Thursday, February 09, 2006

Random thoughts on "love" triggered by witnessing a friend's issues

I am no love doctor and have no qualifications whatsoever for what I am about to write. The following is just my interpretation of "love" in the twisted form we, as college students, can identify with.
A guy meets a hot girl in his bio class and is fortunate enough to be paired with her for a project. The two do the necessary work, meeting outside of class. Boy is courteous, polite, and helpful. He agrees to do the legwork for the project and meet whenever is best for the girl. At the end of the project, he summons up the nerve to ask the girl out on a date. She agrees, he takes her out to dinner, pays, and is politically correct during the course of the date.
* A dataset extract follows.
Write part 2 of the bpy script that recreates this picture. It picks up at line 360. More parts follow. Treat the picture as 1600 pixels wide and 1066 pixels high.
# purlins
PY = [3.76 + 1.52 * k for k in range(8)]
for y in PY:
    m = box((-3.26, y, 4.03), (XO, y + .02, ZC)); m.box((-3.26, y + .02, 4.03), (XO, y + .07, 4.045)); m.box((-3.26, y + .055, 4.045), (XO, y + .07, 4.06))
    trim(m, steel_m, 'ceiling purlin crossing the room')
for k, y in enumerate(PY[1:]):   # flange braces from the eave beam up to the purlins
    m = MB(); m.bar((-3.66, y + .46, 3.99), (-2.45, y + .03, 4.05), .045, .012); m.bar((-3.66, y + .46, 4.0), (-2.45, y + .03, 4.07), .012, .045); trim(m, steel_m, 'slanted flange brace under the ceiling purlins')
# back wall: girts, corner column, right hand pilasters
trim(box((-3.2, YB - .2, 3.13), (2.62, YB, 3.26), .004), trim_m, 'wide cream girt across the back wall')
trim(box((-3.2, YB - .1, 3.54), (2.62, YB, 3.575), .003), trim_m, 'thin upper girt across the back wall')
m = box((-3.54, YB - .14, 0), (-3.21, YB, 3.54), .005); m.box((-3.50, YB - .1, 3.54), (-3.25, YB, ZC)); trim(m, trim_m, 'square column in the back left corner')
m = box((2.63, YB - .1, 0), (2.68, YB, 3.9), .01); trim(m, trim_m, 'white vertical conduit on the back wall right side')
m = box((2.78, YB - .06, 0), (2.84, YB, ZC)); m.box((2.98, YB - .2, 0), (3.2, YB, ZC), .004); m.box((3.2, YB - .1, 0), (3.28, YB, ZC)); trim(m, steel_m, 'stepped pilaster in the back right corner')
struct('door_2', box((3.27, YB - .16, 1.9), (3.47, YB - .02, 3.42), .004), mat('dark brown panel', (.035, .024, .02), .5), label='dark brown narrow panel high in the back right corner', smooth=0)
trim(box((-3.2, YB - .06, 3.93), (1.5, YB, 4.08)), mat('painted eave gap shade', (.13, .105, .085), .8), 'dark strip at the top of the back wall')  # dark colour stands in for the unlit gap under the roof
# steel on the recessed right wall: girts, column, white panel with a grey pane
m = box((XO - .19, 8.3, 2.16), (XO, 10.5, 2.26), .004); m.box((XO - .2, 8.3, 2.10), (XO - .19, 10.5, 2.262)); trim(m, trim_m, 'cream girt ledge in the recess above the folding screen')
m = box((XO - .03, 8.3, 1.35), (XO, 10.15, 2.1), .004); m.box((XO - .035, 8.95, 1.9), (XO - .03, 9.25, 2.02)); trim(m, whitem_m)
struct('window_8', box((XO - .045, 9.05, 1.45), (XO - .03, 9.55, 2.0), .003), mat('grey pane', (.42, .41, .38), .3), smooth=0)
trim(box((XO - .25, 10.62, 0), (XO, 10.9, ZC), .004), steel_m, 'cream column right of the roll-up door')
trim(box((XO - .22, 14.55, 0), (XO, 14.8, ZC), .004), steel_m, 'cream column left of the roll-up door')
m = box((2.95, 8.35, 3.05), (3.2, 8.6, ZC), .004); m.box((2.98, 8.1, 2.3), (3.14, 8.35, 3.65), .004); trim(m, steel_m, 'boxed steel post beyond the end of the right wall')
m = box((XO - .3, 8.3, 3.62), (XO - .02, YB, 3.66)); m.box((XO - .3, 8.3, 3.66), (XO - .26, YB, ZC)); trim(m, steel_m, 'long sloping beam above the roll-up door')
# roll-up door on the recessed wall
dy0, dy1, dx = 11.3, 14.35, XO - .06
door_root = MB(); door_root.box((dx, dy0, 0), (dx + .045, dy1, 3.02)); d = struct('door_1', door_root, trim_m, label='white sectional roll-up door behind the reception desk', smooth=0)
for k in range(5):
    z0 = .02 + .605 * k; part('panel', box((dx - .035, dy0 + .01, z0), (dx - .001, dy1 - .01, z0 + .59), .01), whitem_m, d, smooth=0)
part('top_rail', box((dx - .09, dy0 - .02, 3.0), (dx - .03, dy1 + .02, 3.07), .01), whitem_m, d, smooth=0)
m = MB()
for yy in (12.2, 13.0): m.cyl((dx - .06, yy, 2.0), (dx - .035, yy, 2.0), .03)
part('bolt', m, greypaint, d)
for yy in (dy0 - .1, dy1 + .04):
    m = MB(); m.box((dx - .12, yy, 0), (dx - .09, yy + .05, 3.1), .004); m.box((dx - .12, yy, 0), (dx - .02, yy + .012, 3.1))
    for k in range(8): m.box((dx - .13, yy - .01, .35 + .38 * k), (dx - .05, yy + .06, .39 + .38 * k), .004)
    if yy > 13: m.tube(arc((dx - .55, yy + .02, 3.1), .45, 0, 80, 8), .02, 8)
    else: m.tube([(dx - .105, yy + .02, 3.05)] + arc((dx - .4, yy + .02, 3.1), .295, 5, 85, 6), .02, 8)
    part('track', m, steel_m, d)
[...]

The date ends at her dorm door with a hug and exchange of good nights.
Boy IMs girl when he gets back to his place to tell her he had a great time and gets no response.
The next night the guy is at a fraternity party and sees the girl. She gives him a polite greeting and moves away as soon as possible. Later that night the guy sees the girl all over a chain-smoking fraternity brother with a tattoo. He constantly makes fun of her, slaps her on the ass, and makes her go get his beer.
After half a dozen attempts to talk to the girl over the next week, bio boy gives up. He sees the girl hanging out with the fraternity guy and hears that they are dating. Later he hears that fraternity guy has cheated on bio girl, but she still wants him back. He wonders --What the hell?
Now ladies reading this, don't take offense, because this is a generalization of what I consider typical college interaction between the sexes.
As a senior, I have seen scenarios like this for almost four years. I have concluded that what women really want .....wait for it.....is a "sensitive bastard."
A sensitive bastard allows a woman to have her cake and eat it too. A woman will still have the excitement provided by a jerk or bad boy with a sensitive bastard, but she will still have the romanticism provided by a nice guy. I define a sensitive bastard as a guy who does what he wants when he wants and does not base his actions on what he thinks the girl wants him to do. He is not always politically correct. However, he differs from a jerk or asshole because he doesn't cheat or abuse women. He is romantic when the time is suitable for romance. He treats a woman with respect, but he is not afraid to make her meet him halfway (sorry for the cliche).
While I have found that girls respond to the jerk I described above, they are not happy with a character like that. They are usually miserable because of the abuse the guy doles out. Nor are they happy with the nice guy -- there is no challenge or excitement. The sensitive bastard would make a woman happy on every level.

1 Comments:

Blogger Shannon Hollender said...

so posted on this topic - summary: Agreed.